The exhibition "The Awakened: The History of the Rebels Found on Gedimino Hill" is set up in a building opened to the public for the first time – the former detention house for political prisoners no. 14, in which approximately 1,000 participants of the uprising were imprisoned in 1863–1864.
The exhibition on the ground floor of the building presents the biographies of the executed rebels, the historical context of the uprising, as well as the goals and expectations of the participants of the uprising. The larger part of the exhibits consists of the material of the excavations on Gedimino Hill in 2017–2018, documents, photographs and personal belongings of the participants of the uprising, and other relics related to the uprising. The exhibition aims to give a proper tribute to the personalities and values of the rebels and their determination to fight for the freedom of their nation and civic rights.

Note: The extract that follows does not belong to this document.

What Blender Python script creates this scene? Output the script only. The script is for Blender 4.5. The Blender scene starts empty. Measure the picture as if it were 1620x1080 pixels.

On the first floor of the building, a forgotten narrative about the attempts to revive the memory of the 1863–1864 uprising in the Soviet period and foster the goal of freedom will be brought back from oblivion. In the autumn of 1964, young artists Arūnas Tarabilda, Vladas Vildžiūnas, Vincas Kisarauskas, Aloyzas Stasiulevičius and others without permission of authorities held an exhibition devoted to the centenary of the uprising. Unfortunately, several days later all the works were removed by order of authorities. Several out of more than 60 works shown at that exhibition are displayed. Like the exhibits on the ground floor, these works as if ask us a question what freedom means to us today.